May currency review

BACK in June 2014, King Juan Carlos of Spain announced his abdication after 39 years at the throne, Rafael Nadal won the French Open for a record ninth time and £1 bought €1.23.

Sterling sank to this modest level against the single currency for the first time in almost two years in early April thanks to ongoing Brexit concerns, which were compounded by the release of some very negative UK data.

For example, it was announced that the UK current account deficit is -£32bn – the worst figures since 1948 when records began – revealing a huge gap compared to the estimate of -£20bn.

Having also enjoyed six-month highs against the US dollar in the first week of the month, the euro's run against the greenback and pound was ended by an improvement in risk sentiment, a sprinkling of poor EU data and the realisation that member economies such as Italy are in a rather perilous position.

It came as no particular surprise that the European Central Bank (ECB) did not make any change to its monetary policy in April.

Even less of a surprise was President Draghi’s obligatory comment that stimulus could be stepped up if necessary.

This dovish commentary suggesting the economic tools used last month by ECB were more than enough for the job and the only way is up for the euro, was unable to supress investor concerns surrounding the state of the Greek and Italian economies – precipitating a bout of euro weakness.

Whether you agree with US President Barack Obama weighing into the Brexit debate or not, there is no denying his influence in such high profile matters.

Having travelled to London to inform the UK public that the country “…is going to be at the back of the queue," for a trade deal with the US if it leaves the EU, the ‘Stay’ campaign would have been heartened to see the pound achieve four successive days of strong performance against the euro.

The Euroland economic statistics did the euro no favours.

There were improvements in business and investor sentiment and Germany's economy expanded by a provisional 0.8% in the first quarter, but German retail sales were weak and consumer prices there fell by -0.2% in April.

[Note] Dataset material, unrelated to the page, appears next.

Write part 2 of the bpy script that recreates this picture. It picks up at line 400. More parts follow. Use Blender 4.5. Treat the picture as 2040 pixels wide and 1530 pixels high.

And if the plight of Greece and Italy weren’t giving the ECB enough of a headache, Portugal’s economic future has begun to look increasingly gloomy after it transpired that its credit rating is at risk of being cut to a non-investment grade, AKA "junk".

Any move to do so by the ‘Big Three’ credit rating agencies would render the country’s bonds ineligible for purchase by the European Central Bank.

As April drew to a close, the euro was boosted by news that Eurozone GDP had grown by 0.6% compared to the estimate of 0.4%, and the blocs unemployment figures are at their strongest level – 10.2% – since 2011.

Inflation remains worryingly low, but investors appeared to overlook this in favour of the positive economic growth in the region, which stimulated the euro to its best level to buy the US dollar since 2015 and put paid to sterling’s recent run of form against the single currency.